When young boys or girls are watching AFLW they are seeing an attitude to the game more in line with their first love of the game, driven by the players of AFLW who've taken the AFL megaphone to bring women's footy culture to the masses. Vanderloo thinks its also having a gradual effect on men's programs.

"Seeing female players come in and be appreciative, I think has taken away some of the mystique and pressure for the men about what a professional athlete should be. The women have shown how enjoyable it can be."


Amongst all the other benefits, the men's game may well end up leveraging off the enjoyment that AFLW provides like they never imagined.

In 2021 sponsors that bankroll the AFL demand that they are attached to AFLW as well as the men's competition. That thirst is similar when it comes to broadcasters and government. Today any corporate or public funding into sport needs to support a bona fide female team or competition. It renders the argument about AFLW not paying its way as ridiculous.
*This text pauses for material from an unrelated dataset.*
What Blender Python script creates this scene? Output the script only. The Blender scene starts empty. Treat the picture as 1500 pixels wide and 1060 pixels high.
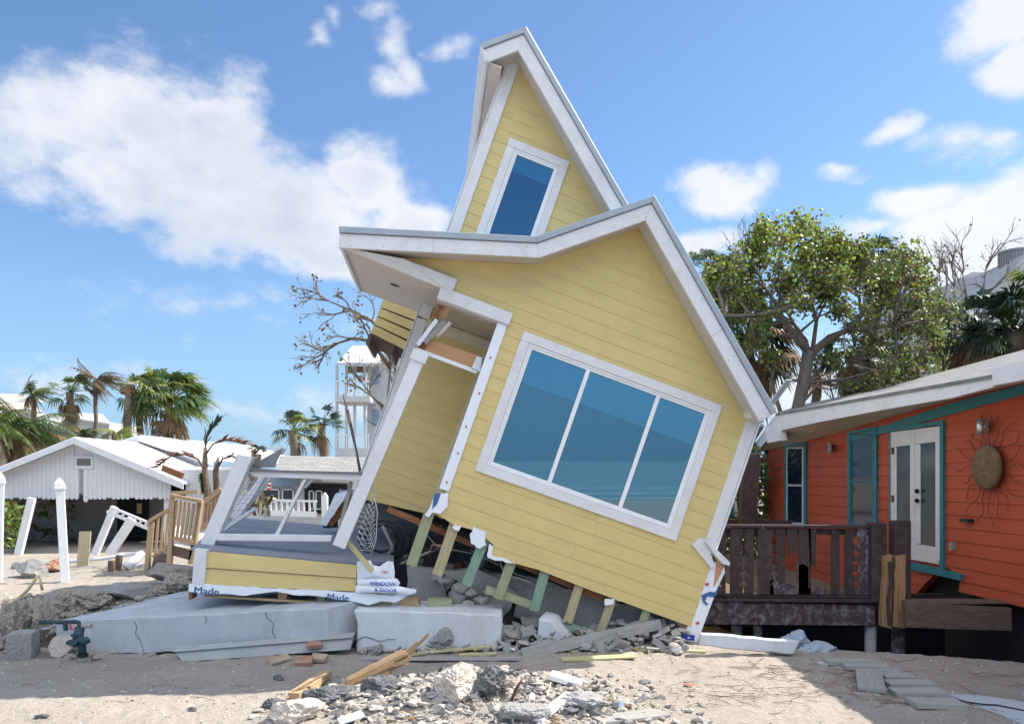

Vanderloo says that this is acutely understood at club level.

"All the metrics that the men's game uses for success, the women's game keeps increasing in. The sentiment now is that clubs without an AFLW team do not feel they are a whole club."

But for all those benefits, it ultimately comes down to what the AFLW players have done to inspire, the original reason for the competition. In five short years AFLW players have inspired young girls and boys, attracted new supporters to the game and are showing the men new ways to approach the game. Even its biggest stars.

"When Dustin Martin gets asked who his favourite footballer is and he says Ellie McKenzie, clearly it's having an impact beyond what we could ever imagine, and all of that credit should be given to the players."